Joy is certainly on the minds of the gospel writers Matthew and Luke, as they tell the story of Jesus’ birth.  The angel who appears to the shepherds in Luke’s account says, “Do not be afraid; for see, I am bringing you good news of great joy for all the people.”  And Matthew describes the wise men being “overwhelmed with joy” when the star they have been following stops over the birth-place.

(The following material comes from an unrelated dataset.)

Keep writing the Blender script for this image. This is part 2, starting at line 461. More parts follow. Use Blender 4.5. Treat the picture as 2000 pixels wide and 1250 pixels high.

In a recent Chaplain’s Assembly, I shared with the girls in Years 10 – 12 what I have learnt about joy in my life so far. I share these with you here, in the hope that this may prompt you to think about joy in your life.  I have discovered that:

  1. The big events in life can be deeply joyful (birth, finding your soul mate, achievements of various kinds), but there can also be joy in the ordinary and everyday e.g. a flower coming out, the company of a tree.
  2. Our animal friends can teach us joy. I have learnt from my cats about the joy of lying on a warm spot on a cold day, and from my dog about the joy of swimming laps in a blue plastic shell.
  3. It’s important to be active in seeking your own happiness, but joy often comes as a big surprise (when you haven’t tried to make something happen). In other words, it’s not up to us to make joy!
  4. Mostly, for me, joy is when something breaks through and touches my heart – it’s something from beyond that makes my heart sing. This can happen in many different places – in an Art Gallery, in church, with another person.
  5. There is a certain kind of joy that can also be experienced in grief. Some weeks ago, I had the very sad task of saying goodbye to my friend Keren.  We have been friends since prep.  Speaking to her on the day before she died was heart-breaking, but there was also a kind of joy in our affection for each other.
  6. Joy is what God wants for us. My faith is that joy is our destiny – and that the ups and downs are part of us really knowing what joy is.  That doesn’t make the downs any less painful to endure, but it does give me the appetite to face such times, with however much hope I can muster.
  7. S. Lewis, in his memoir, “Surprised by Joy” writes:

Joy  . . .  has indeed one characteristic, and one only . . .  the fact that anyone who has experienced it will want it again… I doubt whether anyone who has tasted it would ever, if both were in his power, exchange it for all the pleasures in the world. But then Joy is never in our power and Pleasure often is.

May this Advent and Christmas-tide include many moments of pleasure for you and your loved ones, but may you also find yourself surprised, held, embraced by joy.

 

To quote Tiny Tim, in Dickens’ “A Christmas Carol”:  God bless us, every one!